I was at the library yesterday, and dropped by their book sale. I picked up two:
1. Kenneth Boulding's "Beyond Economics: Essays on Society, Religion, and Ethics". I haven't read much Boulding before, but I read some of the essays in here last night and enjoyed them very much. One of the ones I read was called "An Economist's View on the Manpower Concept" (1954), which was interesting because that's largely what my NBER paper is about - it addresses these concerns from so-called "manpower studies" that suggest we're going to have a great shortage of scientists and engineers. The same chicken-little concerns were there in the fifties, and Boulding refutes them well. Most economists have addressed the concerns well - virtually every study over the last sixty years that I'm aware of has been in agreement on that point. So that's interesting and Boulding is a talented writer - but towards the end he gets into another issue that I've been thinking of but hadn't heard anyone provide my perspective on before: the question of, if we're looking to achieve some social or public objective that requires professional labor - whether we should subsidize supply or demand for that labor. It seems to me that the demand side makes much more sense, and Boulding agrees - but a lot of people focus on labor supply policies here (even people I'm usually positively disposed towards on these issues - like Richard Freeman). In the essay, Boulding compares labor supply policies to the draft, and says of the draft that "it is unquestionably the most disastrous social invention of the past two hundred years, and I find it difficult to forgive the French for inventing it." He also has an essay called "Economic Libertarianism" (1965), which I haven't read in its entirely. I can fully endorse his framing of the argument in the initial paragraph: "I shall try to look at what I call the limits of libertarianism, particularly in regard to the role of exchange in the organization of society. I think freedom is a bit of a red herring here. The really crucial question is the role of exchange as an organizer. This is what the economic liberals, if we can call them that, care about. It is both the successes and the limits of this role of exchange which represent the real issue."
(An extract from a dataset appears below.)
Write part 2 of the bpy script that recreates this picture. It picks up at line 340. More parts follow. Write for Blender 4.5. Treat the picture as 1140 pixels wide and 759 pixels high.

2. I also got a publication by the National Research Council called "Scientists, Engineers, and Track-Two Diplomacy: A Half Century of U.S.-Russian Interagency Cooperation". It's a history of American and Soviet scientific interaction throughout the Cold War, and afterwards. One of hte most interesting looking parts of the book is the appendix - which has lots of documentation of some of the initial treaties which set these exchanges and relations in motion. One of the things they include in it is a list of requests for exchanges - the Russians would say how many Russian scientists they wanted to study certain topics in the U.S., and for how long, and the Americans would request the same. It gives you a sense of the priorities of each regime, and also where they perceived they were at a disadvantage.